I've heard of service that will help merge the IPs on the internet, Shareband
http://www.dslreports.com/forum/r25383297-Sharedband-Qwest-mini-Review
Mybe that will help you.
 
Not on a single file transfer and I can promise even android can not solve this. The key problem is you have 2 different IP addresses. It is fundamental to how tcp works that only 1 ip is used per session. You could for example download 2 different files one on each but that can quickly run into security issues because sites think it is 2 different users.

The VPN solution that claim to solve this introduce a different set of problem almost as hard to solve. You now only have a single IP address but you now have the added latency and overhead of a vpn connection. In addition you now get packet out of order issues that are interpreted by the end devices as data loss. If you get too much of this it will degrade your performance and in worst case cause the session to drop.

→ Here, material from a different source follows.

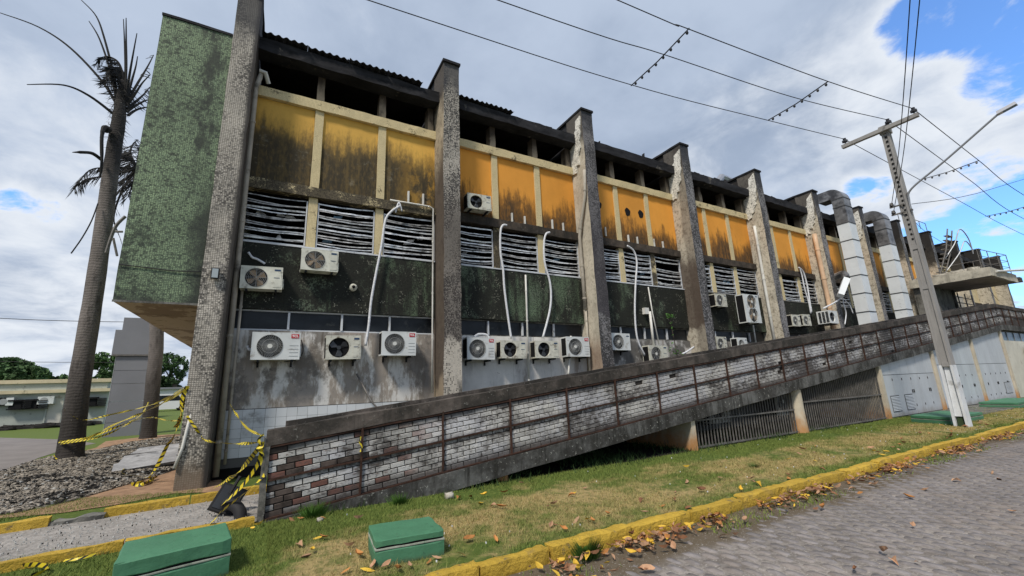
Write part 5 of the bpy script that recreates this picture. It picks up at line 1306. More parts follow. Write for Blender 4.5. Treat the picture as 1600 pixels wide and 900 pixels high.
for z in (1.66,3.95,5.2): MB().box(16.89 if z<3 else 16.91,16.985,4.655,4.805,z,z+.12).build('cross_web',M_pole,pole,org=(17,4.73,z))
for i in range(24):
    z=5.5+i*.16; MB().box(16.93,16.97,4.705,4.755,z,z+.06).build('bolt_hole',M_dark,pole,org=(17,4.73,z))
MB().rough(16.80,16.93,3.84,5.89,9.24,9.36,seg=.3,jit=.004).build('crossarm',M_pole,pole); MB().box(16.91,17.16,4.60,4.86,9.18,9.46).build('collar',M_pole,pole)
for y in (3.92,4.56,5.78):
    MB().tube([(16.86,y,9.365),(16.86,y,9.42),(16.86,y,9.44),(16.86,y,9.50),(16.86,y,9.53),(16.86,y,9.58)],[.02,.02,.085,.085,.045,.05],10).build('insulator',M_insul,pole,org=(16.86,y,9.4))
MB().box(16.86,16.90,4.70,5.06,6.40,6.44).build('bracket_arm',M_gate,pole); MB().box(16.86,16.90,4.70,5.06,6.66,6.70).build('bracket_arm',M_gate,pole)
for z in (6.47,6.73): MB().tube([(16.88,5.0,z-.04),(16.88,5.0,z),(16.88,5.0,z+.09)],[.03,.06,.04],8).build('insulator',M_insul,pole,org=(16.88,5.0,z))
lamp=thing('street_lamp','street lamp on a long slanting arm bolted to the concrete pole','street lamp',(16.95,4.6,6.5))
MB().tube(arc_pts([(16.95,4.60,6.35),(16.93,4.58,6.75),(16.9,4.45,7.08),(16.9,3.6,7.58),(16.9,2.55,8.24),(16.9,2.32,8.38)],5),.028,8).build('arm',M_steel,lamp,smooth=True)
MB().hexa([(16.82,1.98,8.43),(16.98,1.98,8.43),(16.98,2.36,8.35),(16.82,2.36,8.35),(16.85,2.0,8.52),(16.95,2.0,8.52),(16.95,2.36,8.45),(16.85,2.36,8.45)]).build('lamp_head',simple('lamp_head_grey',(0.5,.5,.52),.4,.5,.3),lamp)
MB().hexa([(16.84,2.0,8.420),(16.96,2.0,8.420),(16.96,2.25,8.367),(16.84,2.25,8.367),(16.84,2.0,8.427),(16.96,2.0,8.427),(16.96,2.25,8.373),(16.84,2.25,8.373)]).build('lamp_glass',M_glassb,lamp)
for z in (6.42,6.95): MB().box(16.89,17.0,4.56,4.60,z,z+.05).build('clamp',M_gate,lamp)
def wire(label,pts,r=0.012): 
    o=MB().tube(arc_pts(pts,8),r,5).build('overhead_wire',M_wire,smooth=True,org=tuple(pts[0])); tag(o,label,'wire'); return o
wl=[(5.78,(575,0),(988,133),(1200,188),(1600,367)),(4.56,(778,0),None,None,(1600,342)),(3.92,(965,0),(1075,45),(1293,127),(1600,305))]
lb=['leftmost of the three overhead wires, nearest the building','middle of the three overhead wires on the crossarm','outermost of the three overhead wires, on the crossarm end nearest the road']
for i,(y,a,b_,c_,d) in enumerate(wl):
    P0=Vector((16.86,y,9.56)); pa=at(*a,Z=9.15); mids=[at(*q,Z=9.2) for q in (b_,c_) if q]
    dirn=(pa-P0); far_=P0+dirn*2.4; far_.z=9.7
    if not mids: mids=[at(1040,86,Z=9.15),at(1240,152,Z=9.2)]
    wire(lb[i]+', left span',[far_,pa]+mids+[P0],.011)
    e_=at(*d,Y=y); e2=P0+(e_-P0)*2.6; e2.z=9.3; wire(lb[i]+', right span',[P0,at(*[( (1433,182),(1500,1e9))[0],][0],Y=y) if False else P0.lerp(e_,.5)+Vector((0,0,-.03)),e_,e2],.012)
def spacer(label,a,b_):
    a=Vector(a); b_=Vector(b_); t=thing('wire_spacer',label,'wire spacer',tuple(a),group='beaded spacers on the overhead wires')
    MB().tube([a,a.lerp(b_,.5)+Vector((0,0,-.05)),b_],.015,6).build('rod',M_wire,t)
    for k in range(8):
        p=a.lerp(b_,(k+.3)/8)+Vector((0,0,-.03-.04*(1-abs(k-3.5)/4))); MB().tube([p+Vector((0,0,.02)),p-Vector((0,0,.03)),p-Vector((0,0,.06))],[.02,.035,.02],7).build('bead',M_insul,t,org=p)
spacer('beaded spacer across the wires, upper left one',at(1077,44,Z=9.2),at(986,134,Z=9.2)); spacer('beaded spacer across the wires just left of the crossarm',at(1294,127,Z=9.2),at(1200,188,Z=9.2))
spacer('beaded spacer across the right wires behind the lamp arm',at(1529,251,Y=3.95),at(1438,281,Y=5.75)); spacer('beaded spacer across the wires at the far right edge',at(1612,320,Y=4.0),at(1540,338,Y=5.75))
wire('left of the two steep wires rising above the pole',[(16.9,5.0,6.78),at(1405,230,Z=7.3),at(1422,0,Z=8.0),at(1437,-300,Z=8.8)],.009)
wire('right of the two steep wires rising above the pole',[(16.9,5.0,6.52),at(1413,230,Z=7.2),at(1437,0,Z=8.0),at(1460,-300,Z=8.8)],.009)
wire('service wire running right from the lamp bracket',[(16.95,4.55,6.62),at(1510,306,Y=4.3),at(1600,280,Y=4.1),at(1750,235,Y=4.0)],.010)
wire('thin wire far behind the palm, low over the sky on the left',[at(-60,494,Y=40),at(60,500,Y=40),at(190,503,Y=40),at(330,503,Y=40)],.022)
wire('lower thin wire far behind the palm, above the tree tops',[at(-60,563,Y=50),at(90,566,Y=50),at(330,566,Y=50)],.02)
wire('loose wire slanting from the roof down behind the pole',[at(1424,340,Y=9.0),at(1446,362,Y=9.0),at(1500,400,Y=9.0),at(1560,470,Y=9.2)],.012)
# ============================================================ GREEN BOXES
def gbox(label,cor,zt,lid,lip=0.03,name='green_box'):
    P=[at(a,c,Z=zt) for a,c in cor]; cx_=sum((p for p in P),Vector())/4
    t=thing(name,label,'inspection box',(cx_.x,cx_.y,0),group='green painted concrete boxes in the lawn')
    return solid_box(t,P,zt,lid,lip)
def solid_box(t,P,zt,lid,lip):
    cx_=sum((Vector(p) for p in P),Vector())/4; cx_.z=0
    def slab(nm,z0,z1,s,mat,jit=0.006,seed=1):
        q=[cx_+(Vector((p[0],p[1],0))-cx_)*s for p in P]; b=MB()
        b.rough(0,1,0,1,0,1,seg=0.09,jit=0); 
        nv=[]
        for (u,v,w) in b.v:
            p=q[0]*(1-u)*(1-v)+q[1]*u*(1-v)+q[2]*u*v+q[3]*(1-u)*v; p=Vector((p.x,p.y,z0+(z1-z0)*w))
            e=(u in(0,1))+(v in(0,1))+(w in(0,1)); n_=mnoise.noise_vector(p*6+Vector((seed,0,0)))*jit
            if e>=2: p+=(Vector((cx_.x,cx_.y,(z0+z1)/2))-p).normalized()*jit*1.4
            nv.append(tuple(p+n_))
        b.v=nv; b.build(nm,mat,t)
    slab('lid',zt-lid,zt,1.0,M_boxg,.009,2); slab('base',-0.03,zt-lid-.03,1.0,M_boxg,.006,4); slab('lip',zt-lid-.028,zt-lid-.014,1.0,M_boxe,.003,5); slab('gap',zt-lid-.013,zt-lid-.001,0.95,M_dark,.001,5)
gbox('small green concrete box in the middle of the lawn with dead leaves at its foot',[(586,847),(695,828.5),(671,806),(575,820)],.22,.055)
gbox('large green concrete box at the lower left beside the access path',[(177,882),(364,840),(353,816),(195,846)],.31,.12)
t=thing('green_box','low green slab just behind the foot of the concrete pole','inspection box',(18.4,5.4,0),group='green painted concrete boxes in the lawn'); solid_box(t,[(17.3,5.05,0),(19.7,4.95,0),(19.9,6.0,0),(17.6,6.05,0)],.22,.08,.02)
t=thing('green_box','low green slab near the right edge in front of the small vent','inspection box',(27,5.4,0),group='green painted concrete boxes in the lawn'); solid_box(t,[(25.2,5.3,0),(29,5.2,0),(29,6.4,0),(25.3,6.4,0)],.22,.08,.02)
structure(MB().rough(19.9,33,5.4,6.88,-.05,0.03,seg=.8,jit=.01).build('pavement',M_conc))
structure(MB().rough(0.9,34,6.89,9.3,-.06,0.004,seg=1.2,jit=.0).build('shaded_store_floor',M_black))  # near-black sheet: the shade under the ramp put into the floor colour
# fallen black floodlight by the path
ff=thing('fallen_floodlight','black box shaped floodlight fallen on the path beside the large green box','lamp',(-0.46,7.45,0))
b=MB().rough(-.16,.16,-.05,.05,0,.36,seg=.12,jit=.004); rot=Matrix.Rotation(R(28),3,'Y')@Matrix.Rotation(R(-25),3,'X')
b.v=[tuple(rot@Vector(p)+Vector((-.48,7.42,.06))) for p in b.v]; b.build('housing',M_iron,ff)
b=MB().box(-.135,.135,-.06,-.052,.03,.33); b.v=[tuple(rot@Vector(p)+Vector((-.48,7.42,.06))) for p in b.v]; b.build('glass',M_fan,ff)
MB().tube(arc_pts([(-.42,7.38,.17),(-.32,7.28,.17),(-.24,7.20,.10),(-.22,7.16,-.0)],4),.075,12).build('black_hose',M_iron,ff,smooth=True)
MB().tube([(-.38,7.43,.30),(-.28,7.45,.50)],.022,6).build('mount',M_iron,ff)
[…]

Most VPN services try to just ignore the packet out of order problem. It tends to be rather expensive to solve because now you must have devices/software on each end of the connection that can hold data and reorder it. Most VPN services are competing on price only and most people are too lazy to read why one provider charges so much more so it is hard to find one that even attempt to solve the packet out of order issue.

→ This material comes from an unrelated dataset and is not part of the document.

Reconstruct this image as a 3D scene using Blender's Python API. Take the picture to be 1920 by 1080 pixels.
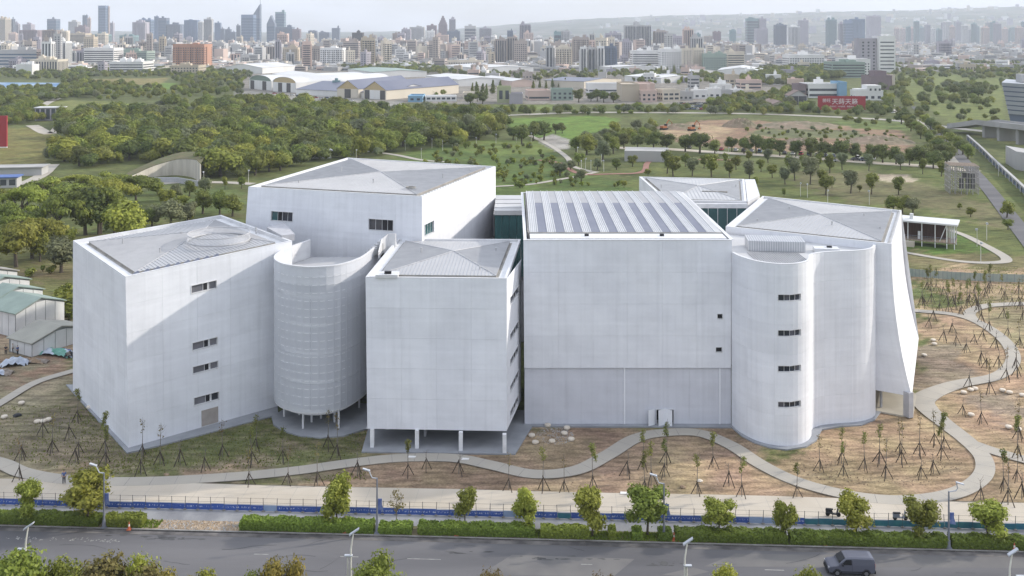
import bpy, math, random
import numpy as np
from mathutils import Vector, Matrix

for _o in list(bpy.data.objects):
    bpy.data.objects.remove(_o)
SC = bpy.context.scene
COL = SC.collection
PI = math.pi
rnd = random.Random(11)

# ------------------------------------------------------------------ camera
EYE = 56.0            # metres above the ground
FOC = 1800.0          # focal length in photo pixels (photo 1920 px wide)
HOR = 62.0            # photo row of the true horizon
cam = bpy.data.cameras.new('camera')
cam.sensor_width = 36.0
cam.lens = FOC / 1920.0 * 36.0
cam.shift_y = -(540.0 - HOR) / 1920.0
cam.clip_start = 1.0
cam.clip_end = 40000.0
cam_ob = bpy.data.objects.new('camera', cam)
COL.objects.link(cam_ob)
cam_ob.location = (0, 0, EYE)
cam_ob.rotation_euler = (PI / 2, 0, 0)
SC.camera = cam_ob

# ------------------------------------------------------------------ sky and sun
SUN_EL, SUN_AZ = math.radians(24.5), math.radians(17.0)     # azimuth from +X towards +Y
SKY_STRENGTH, SUN_STRENGTH, EXPOSURE = 0.15, 2.7, 0.48
HAZE_DENSITY = 0.9e-4
world = bpy.data.worlds.new("World")
SC.world = world
world.use_nodes = True
wn, wl = world.node_tree.nodes, world.node_tree.links
bg = wn['Background']
sky = wn.new('ShaderNodeTexSky')
sky.sky_type = 'NISHITA'
sky.sun_disc = False
sky.sun_elevation = SUN_EL
sky.sun_rotation = PI / 2 - SUN_AZ
sky.air_density = 1.0
sky.dust_density = 2.0
sky.ozone_density = 1.2
# thin high cloud, broken by noise, all round the sky
geo = wn.new('ShaderNodeTexCoord')
mp = wn.new('ShaderNodeMapping'); mp.inputs['Scale'].default_value = (1.6, 1.6, 7.0)
nz = wn.new('ShaderNodeTexNoise'); nz.inputs['Scale'].default_value = 2.2; nz.inputs['Detail'].default_value = 6.0
rmp = wn.new('ShaderNodeValToRGB')
rmp.color_ramp.elements[0].position = 0.34; rmp.color_ramp.elements[0].color = (0.5, 0.5, 0.5, 1)
rmp.color_ramp.elements[1].position = 0.66; rmp.color_ramp.elements[1].color = (0.96, 0.96, 0.96, 1)
mixc = wn.new('ShaderNodeMix'); mixc.data_type = 'RGBA'
mixc.inputs[7].default_value = (5.05, 5.35, 6.0, 1)
# the cloud veil is thinner and dimmer towards the horizon and brightest overhead, as under a bright veiled sky
sepz = wn.new('ShaderNodeSeparateXYZ'); wl.new(geo.outputs['Generated'], sepz.inputs[0])
zup = wn.new('ShaderNodeMapRange'); zup.inputs[1].default_value = 0.0; zup.inputs[2].default_value = 1.0; zup.inputs[3].default_value = 0.73; zup.inputs[4].default_value = 1.75
wl.new(sepz.outputs[2], zup.inputs[0])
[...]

Still there is no free lunch to solve the packet out of order issue you must delay data that arrived too early waiting for the late arrival. You now get jitter in the packet delivery rate. This is no issue for file transfers but is major for things like VoIP or video or even games.
 
From what I have read the "http range request" or "byte request" tells the server to send a file or a part of a file through one connection or IP address, and the other part of the same file is requested but the other connection. I've seen it work on the androids. But there are limitations like if your WiFi speed is much faster it won't work , or the file size has to be at least 30mb or larger. Ect. Maybe it is proprietary software they use to reassemble the data once it all arrives. I don't know. Yes this will only be for large file transfers, not video streaming or anything else.
 
But that has nothing to do with android. It assume there is a server that supports the feature that android is using. That is like saying you can use the steam game downloader because it multistreams the data and can restart on a failure. Does not do a lot of good when you go to microsoft to download a patch since they don't use that system.

It would be highly unlikely that that method is accepted because it puts so much burden on the server for such a small number of users...who of course want it for free. It also is almost impossible to use on encrypted (ie https) sessions again it would require a massive amount of server resources to keep track of which groups of session represent the same secure use.